Lincoln and the Abolitionists by Fred Kaplan
Author:Fred Kaplan
Language: eng
Format: epub
ISBN: 9780062440013
Publisher: HarperCollins
Published: 2017-05-06T04:00:00+00:00
SEVEN
The Constitutional Rag
At 5:00 P.M. on a cold Saturday in March 1848, the remains of John Quincy Adams were interred in a stone vault in Quincy, Massachusetts. It was in a cemetery he had wandered in many times, meditating about time and transience. Across the street, in the church whose construction the former president had funded, the Reverend W. P. Lunt had memorialized Quincy’s famous son to a full house of distinguished mourners. By late afternoon, the day had been exhaustingly long for the participants. The procession to the church had been slowed down, the sun having turned frozen roads to mud. Adams’ only surviving child, Charles Francis, thought the sermon “elegant and happily conceived.” The text from Revelation, “Be thou faithful unto death, and I will give thee a crown of life,” had to seem to the five hundred or so mourners deftly appropriate. At such a moment, everyone would have been moved by the sentiment.
The only body fully at rest had started its journey from Washington earlier in the week. For the first time in American history, a nation in mourning paid its respects to a dead ex-president traveling by shrouded train from the nation’s capital to his grave site. The journey ascended entirely through a Northern landscape, as befitted the man in the coffin. In Philadelphia, the body was displayed for two days in Independence Hall. It was remarked that the spirit of his father’s presence was palpable. Then, with mourners lining the tracks, the special train slowly moved on to Boston. The next morning, an assemblage of city and state officials, the delegation from the state legislature, and representatives of both houses of Congress, accompanied by honor guards and militiamen, marched to the railroad station. Special trains of the Old Colony Railroad took them to Quincy. Joined by members of the Adams family and townspeople, organized into a procession they marched “to the Adams mansion,” Peacefield. At a quarter past two, the funeral cortege moved toward the Unitarian church. The Roxbury artillery fired minute guns. “By three o’clock all in the procession were seated in the church.”
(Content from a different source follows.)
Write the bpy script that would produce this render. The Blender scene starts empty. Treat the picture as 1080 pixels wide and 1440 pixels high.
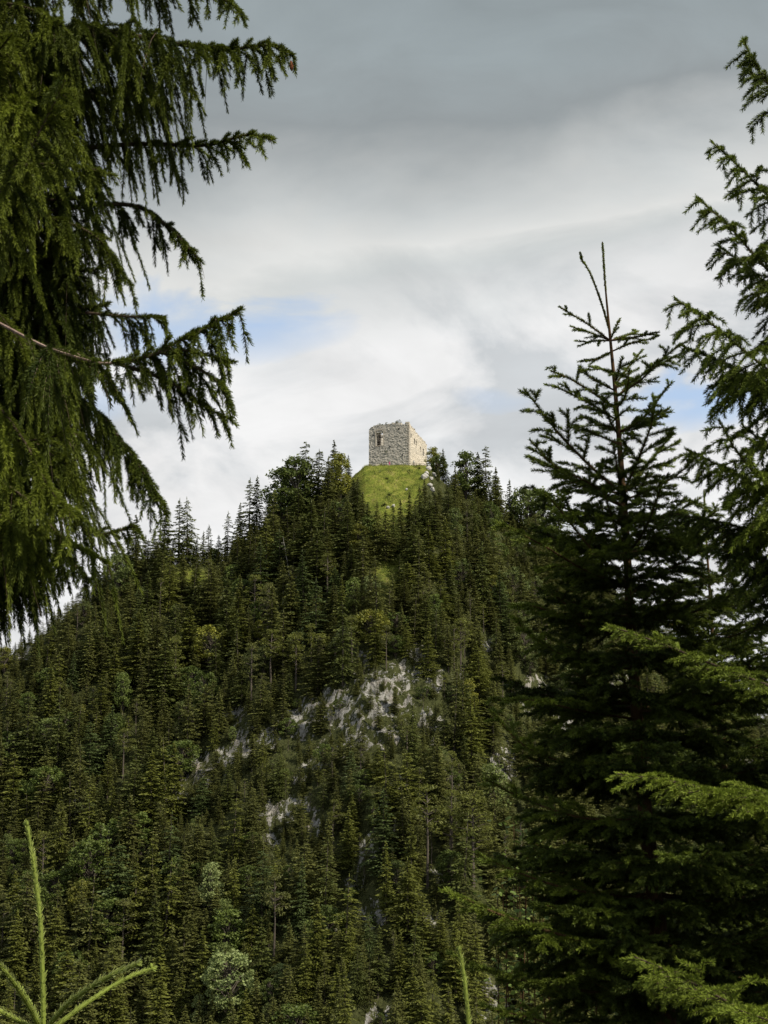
import bpy, math, random
import numpy as np
from mathutils import Vector, Matrix

# ------------------------------------------------------------------ camera, sky, sun, exposure
SC = bpy.context.scene
COL = SC.collection
F = 2216.0                       # focal length in photo pixels (1080 x 1440)
PITCH = math.radians(10.5)
cam_d = bpy.data.cameras.new('camera')
cam = bpy.data.objects.new('camera', cam_d)
COL.objects.link(cam)
cam_d.sensor_fit = 'VERTICAL'
cam_d.sensor_height = 24.0
cam_d.lens = 24.0 * F / 1440.0
cam_d.clip_start = 0.05
cam_d.clip_end = 20000
cam.location = (0, 0, 0)
cam.rotation_euler = (math.radians(90) + PITCH, 0, 0)
SC.camera = cam
SC.view_settings.view_transform = 'Standard'
SC.view_settings.look = 'None'
SC.view_settings.exposure = 0.3
SC.view_settings.gamma = 1.0
SC.view_settings.use_curve_mapping = False
SC.cycles.max_bounces = 5
SC.cycles.diffuse_bounces = 3
SC.cycles.transmission_bounces = 3
SC.cycles.use_denoising = True

SUN_AZ = math.radians(54)        # measured from straight behind the camera towards the right
SUN_EL = math.radians(45)
SUN = Vector((math.sin(SUN_AZ) * math.cos(SUN_EL), -math.cos(SUN_AZ) * math.cos(SUN_EL), math.sin(SUN_EL)))
sun_d = bpy.data.lights.new('sun', 'SUN')
sun_d.energy = 4.6
sun_d.angle = math.radians(0.5)
sun_d.color = (1.0, 0.93, 0.80)
sun = bpy.data.objects.new('sun', sun_d)
COL.objects.link(sun)
sun.rotation_euler = SUN.to_track_quat('Z', 'Y').to_euler()

def ray(px, py):
    xc, yc = (px - 540) / F, (720 - py) / F
    s, c = math.sin(PITCH), math.cos(PITCH)
    return Vector((xc, c - yc * s, s + yc * c))

def at(px, py, Y):
    """world point seen at photo pixel (px, py) at depth Y"""
    d = ray(px, py)
    return d * (Y / d.y)

def project(P):
    """photo pixels of world points (n,3)"""
    P = np.asarray(P, float)
    s, c = math.sin(PITCH), math.cos(PITCH)
    zc = P[..., 1] * c + P[..., 2] * s
    yc = -P[..., 1] * s + P[..., 2] * c
    return 540 + F * P[..., 0] / zc, 720 - F * yc / zc, zc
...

It was a nonpartisan assemblage. Not everyone shed tears. Still, it was a momentous occasion, partly local, partly national. The House of Representatives, narrowly controlled by Adams’ party, had sent a delegation of thirty members, one from each state in the union, evenly split between Whigs and Democrats. The more widely publicized national funeral had occurred in Washington on February 26, three days after the eighty-one-year-old Adams died. His body had lain in state in the House Rotunda, its coffin lined with lead, his face “visible through a glass.” Amid funereal pomp, after a service more impressive for its assemblage than the sermon, the corpse was taken to the congressional cemetery for temporary burial. The elite of the three branches of government, dark in Victorian mourning dress, followed the cortege. President Polk noted in his diary that it had been “a splendid pageant.” Official Washington had self-consciously created a historically memorable spectacle.